Ignore the Telegraph – go and see Junkyard

Junkyard, Bristol Old Vic and touring

 

IN 1979, some years before the coining of the term “sink estate”, the community of Lockleaze in north eastern Bristol was still reeling from the adjoining M32 opened four years earlier, and petty crime, unemployment and despondency were rife.

It was then that the Baroness Allen of Hurtwood’s national scheme for creating adventure playgrounds, on the Danish pattern of using “junk” for the construction, came to Bristol. The playground they built off Romney Avenue in Lockleaze is still going – still threatened with redevelopment and still frequently abused and vandalised – but still going, strong.

That might not seem a promising theme for a play, but when you put playwright Jack Thorne, composer Stephen Warbeck, director Jeremy Herrin, the inspirational Tom Morris and a group of exceptional actors together, anything can happen.

And with Junkyard, on at Bristol Old Vic until 18th March, the triumphant outcome is a real boost and a cry for understanding of the importance of communities in the threatening days of 2017.

Rick, a would-be trendy teacher, is sent in from Walthamstow to lead a project to build an adventure playground on a patch of waste land next to a Lockleaze school. The young teenage kids who hang around the area don’t want to be bothered with any social project, specially one they regard as a patronising sop, but Rick cleverly coerces their mothers, and before long they are truculently helping out. By the time the structure takes shape, they own it.

Jack Thorne has created an intensely felt story, with a powerful character at its centre. Played by former Bristol student Erin Doherty, the narrator and central character is Fiz, a force of nature. Sharp, self effacing, funny, strong and powerfully charismatic, she is the heart of the project, around which the others congregate. It is another stunning performance by the young actress who was an unforgettable Sister Juana in the BOVTS production of Heresy of Love, just two years ago in the now-demolished Studio Theatre at the Old Vic.

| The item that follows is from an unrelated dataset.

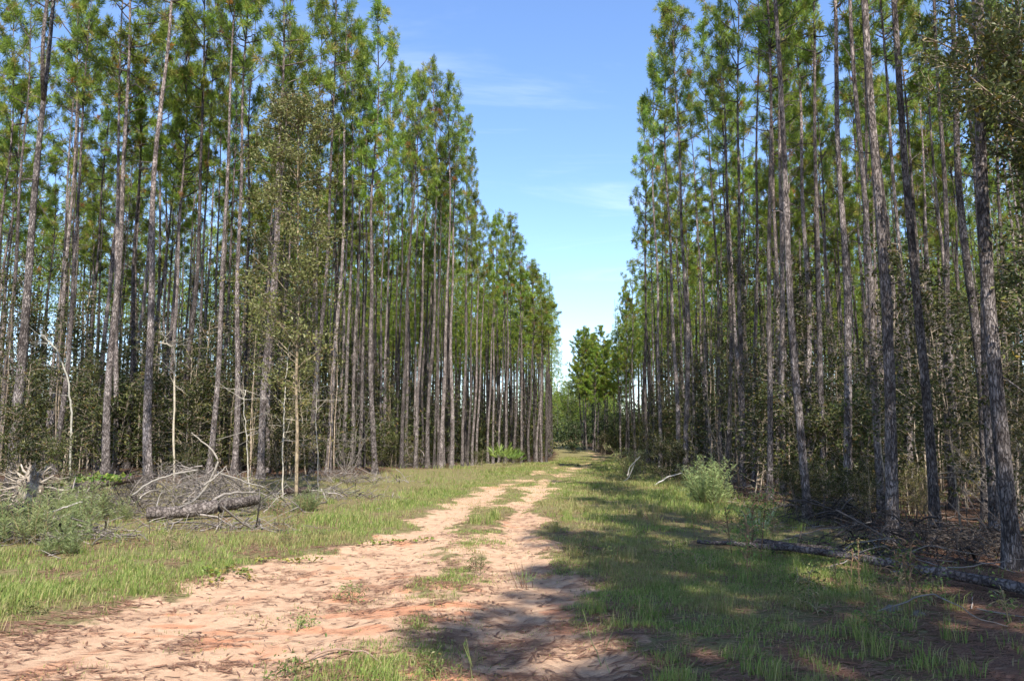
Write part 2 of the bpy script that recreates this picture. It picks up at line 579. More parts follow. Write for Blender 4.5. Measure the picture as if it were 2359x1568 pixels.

Enyi Okoronkwo is a heartbreaking Talc, with Josef Davies as the belligerent Ginger and Scarlett Brookes as the pregnant Debbie. The seven younger actors are totally convincing as disaffected 13-year-olds, and they weave the audience into their story.

The writer, Jack Thorne, is the man who brought Harry Potter and the Cursed Child to the stage, and scripted National Treasure for Robbie Coltrane and Julie Walters. He’s Bristol raised, and his schoolteacher father was one of those involved in the creation of the Lockleaze playground, known as The Vench.

Stephen Warbeck’s music, played live on stage by Akintayo Akinbode, Nadine Lee and Dario Rossetti-Bonnell, draws on the pop classics of the time, laying down a rhythmic backtrack for the kids’ own stories, with anthemic moments following the construction of The Spider.

And Jeremy Herrin directs with his usual verve, on a jagged set designed by Chiara Stephenson and atmospherically lit by Jack Knowles.

This is a violent, hilarious, passionate and  life-affirming play, a brilliant coalescence of everything that makes live theatre an inimitable art form that can inspire and delight all people of all ages and backgrounds.

That was what Tom Morris hoped Junk­yard would bring to the city’s theatre, and his prayers could not have been better answered.

Please don’t miss the chance to see this wonderful show.